The myth of California wilderness

By Lauren Lewis

The concept of “Small Spots in a Big World” is about putting our outdoor spaces in the context of space and time, in order to understand and appreciate them better, and consequently interact with them better. This post focuses on the context of time, on the millennial scale, and the way that plants and people have interacted intimately on the land we still inhabit. I’m taking a tiny dip into the immense story and detail contained in M. Kat Anderson’s Tending the Wild: Native American Knowledge and the Management of California’s Natural Resources. If the big ideas you find here are intriguing, the whole book is worth exploring.img_5026-e1501772019606.jpg

The big ideas in Tending the Wild are big in the sense that they up-end previous ways of thinking, and they have the potential to benefit California’s future immensely, if we choose to use them.

Big idea #1: The first Europeans to explore and settle in California found it to be awe-inspiring in its landscapes and impressively diverse and abundant in plant and animal life. They found what they thought was a wild, natural landscape and a small, inconsequential native human population. But in fact what they were seeing was a landscape that had been intensively managed and changed significantly by the indigenous people.

As Anderson illustrates, the thoughtful tending and use of California’s natural resources (plants in particular) by indigenous people actually “promot[ed] habitat heterogeneity, increas[ed] biodiversity, and maintain[ed] certain vegetation types that would otherwise have undergone successional change” (p.5). Indigenous Californians interacted so closely and purposefully with their natural resources that they changed the environment in ways that supported their lives here. An example is how native people used fire to maintain the coastal prairie environment that we now assume was always San Francisco’s landscape. (The use of fire is actually a key takeaway from the book.) They burned areas of prairie at a much higher frequency that would have occurred only with natural fires (since lightning is so rare here), in large part to maintain grazing land for large animals. The landscape would have been more treed if not for that practice.

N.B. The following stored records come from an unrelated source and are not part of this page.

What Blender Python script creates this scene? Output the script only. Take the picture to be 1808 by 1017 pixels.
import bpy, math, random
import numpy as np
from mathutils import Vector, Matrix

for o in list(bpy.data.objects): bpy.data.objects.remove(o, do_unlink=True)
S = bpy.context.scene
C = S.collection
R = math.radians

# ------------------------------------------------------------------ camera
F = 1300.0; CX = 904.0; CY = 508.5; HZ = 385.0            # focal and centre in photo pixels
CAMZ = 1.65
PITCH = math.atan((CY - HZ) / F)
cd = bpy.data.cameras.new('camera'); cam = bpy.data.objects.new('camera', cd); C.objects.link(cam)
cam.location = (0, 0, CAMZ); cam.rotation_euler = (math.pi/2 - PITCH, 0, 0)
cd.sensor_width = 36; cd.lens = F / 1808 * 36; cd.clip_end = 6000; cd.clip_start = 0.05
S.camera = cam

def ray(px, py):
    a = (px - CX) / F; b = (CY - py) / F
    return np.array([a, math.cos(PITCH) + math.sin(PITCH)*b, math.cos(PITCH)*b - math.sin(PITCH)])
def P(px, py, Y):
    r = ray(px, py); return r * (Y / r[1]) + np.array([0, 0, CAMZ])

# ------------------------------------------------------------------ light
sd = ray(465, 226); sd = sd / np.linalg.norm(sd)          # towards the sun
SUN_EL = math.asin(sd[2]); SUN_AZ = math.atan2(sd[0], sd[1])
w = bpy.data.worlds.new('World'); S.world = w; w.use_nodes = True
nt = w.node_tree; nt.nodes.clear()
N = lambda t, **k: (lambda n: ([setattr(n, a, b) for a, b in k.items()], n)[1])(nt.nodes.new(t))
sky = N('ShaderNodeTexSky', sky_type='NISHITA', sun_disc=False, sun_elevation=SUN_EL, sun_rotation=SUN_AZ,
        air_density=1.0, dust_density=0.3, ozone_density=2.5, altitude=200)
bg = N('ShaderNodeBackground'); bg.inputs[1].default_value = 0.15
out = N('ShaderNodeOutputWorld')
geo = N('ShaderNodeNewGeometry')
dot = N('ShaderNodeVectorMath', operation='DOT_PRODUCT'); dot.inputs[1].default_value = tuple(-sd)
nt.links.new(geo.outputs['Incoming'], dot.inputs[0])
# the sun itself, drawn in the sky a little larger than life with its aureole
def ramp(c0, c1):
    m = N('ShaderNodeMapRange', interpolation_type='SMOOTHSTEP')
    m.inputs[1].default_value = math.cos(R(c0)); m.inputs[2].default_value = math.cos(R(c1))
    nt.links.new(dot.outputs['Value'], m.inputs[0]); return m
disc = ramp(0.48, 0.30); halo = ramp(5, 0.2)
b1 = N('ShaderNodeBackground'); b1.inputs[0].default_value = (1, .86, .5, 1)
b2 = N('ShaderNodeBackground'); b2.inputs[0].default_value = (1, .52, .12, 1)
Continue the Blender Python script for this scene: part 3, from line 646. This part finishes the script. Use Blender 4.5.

Other examples illustrate the way indigenous resource management not only benefited the people involved, but the plants and other animals too. Seed beating was a common practice throughout California, that helped promote ongoing growth of certain plants over others. Seed beating meant hitting the seedy part of a grass or flower with a long-handled basket, to knock the ripe seeds off into another basket. People therefore harvested the ripest seeds for consumption, while also semi-unintentionally scattering some seeds in place and letting the unripe seeds stay on the plant to drop and germinate later. On a large scale, this practice changed plant populations – the tremendous wildflower fields witnessed by the first Europeans were a direct result of intentional propagation.

Big idea #2: We think of “wilderness” as land that is unspoiled by human presence and activity. But our vision of most wilderness in California is actually land that underwent these indigenous management techniques, and countless more, for thousands of years. Restoring our degraded habitats therefore can and should involve indigenous uses of the land. While our huge population certainly prevents us from returning to the full indigenous richness of the past in every corner of the state, the pervasiveness and positive impact of indigenous resource management through California’s history suggests that it should have a place in California’s future.

The first people of our modern day San Francisco managed, controlled, modified and tended plants and ecosystems for their day-to-day survival while we nurture garden plants for less immediately urgent needs. But with our changing climate and modern development causing mass extinctions of flora and fauna, and with chronic illnesses caused by sedentary, electronic-filled lives and poor diets, we may want to see our urban and suburban outdoor spaces differently. We may want to see these small areas as part of a bigger picture and learn how we can tend them carefully and knowledgeably like the first people in this area nurtured and tended their surroundings. Our goals and methods will be different than the people who preceded us, but our gentle care may turn out to be just as critical to our ultimate wellness.